Quando dizemos, pergunte de onde vem seu alimento, é isso. A cada elo da cadeia o desperdício é maior, exatamente porque a alienação dos processos produtivos também ficam maiores. Falar de desperdício de alimento é algo tão complexo, porque ainda com os números altíssimos nós não o vemos, ele está inserido na lógica da sua cadeia como um mal necessário. O supermercado não se vê um colaborador do produtor, e por isso responsável pelo desperdício na sua transação; assim como o consumidor que não compra uma cenoura torta não se vê colaborador com o ponto de venda, que por sua vez passará a selecionar só o que vende bem.

É por isso que estamos escrevendo esse artigo depois que a tonelada de tomate foi salva. Porque foi bonito ver que algumas pessoas conseguiram fazer aquilo que uma rede de supermercados não se julgou capaz: vender esse tomate a tempo. E eles conseguiram porque também mostraram que o tomate poderia virar confit e durar mais tempo, poderia virar molho ou sopa e ser congelado. Estamos escrevendo para dizer que a cadeia de produção alimentícia não é uma cadeia é uma rede. É horizontal, você pode pular etapas e ir direto ao produtor; você pode sair do automático e ao invés de fazer uma lista de compras, ir à feira e ver o que está na estação e a partir daí buscar uma receita; você pode ser um restaurante e ao invés de apenas servir pratos falar para as pessoas comprarem tomates e irem cozinhar em casa. Se a lógica da produção está errado, precisamos então sair da lógica.

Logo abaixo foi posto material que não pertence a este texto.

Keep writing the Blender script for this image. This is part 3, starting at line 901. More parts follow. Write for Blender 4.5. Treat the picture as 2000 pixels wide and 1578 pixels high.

Sim, ele falaram com um público já ingresso nessas questões. E sim, educar o grande público de que comprar quiabo pode ser mais chic que comprar aspargos importados, ou que se algo está caro é porque talvez não seja sua época de plantio, ou que a cenoura torta ainda sim é deliciosa, é algo difícil. Mas é difícil não porque somos seres especiais elucidados e o resto da sociedade não. Porque se tem um saber que é democrático é a burrice e a cultura alimentar. A cozinha não é feita apenas em restaurantes e em reality shows como muitos pensam hoje, ela está em toda casa que tem fogão e acesso a alimentos. Um país com a cultura alimentar que temos, não pode esquecer disso e achar que a cozinha foi feita em palcos. A culinária só será inacessível se acreditarmos no mito da torre de marfim. Se acreditarmos em superalimentos, em ingredientes da moda, em dogmas da alimentação. Seja em restaurantes, ou na casa da avó, a boa comida é feita de barro: de terra e de panelas.

E finalmente, estamos escrevendo esse texto para, se ainda não ficou claro, dizer que não é com terrorismo ambiental, culpa e uma angústia frente aos problemas sociais e de sustentabilidade que vamos resolvê-los, mas sim com responsabilidade, e criatividade – uma boa dose de loucura também vai bem.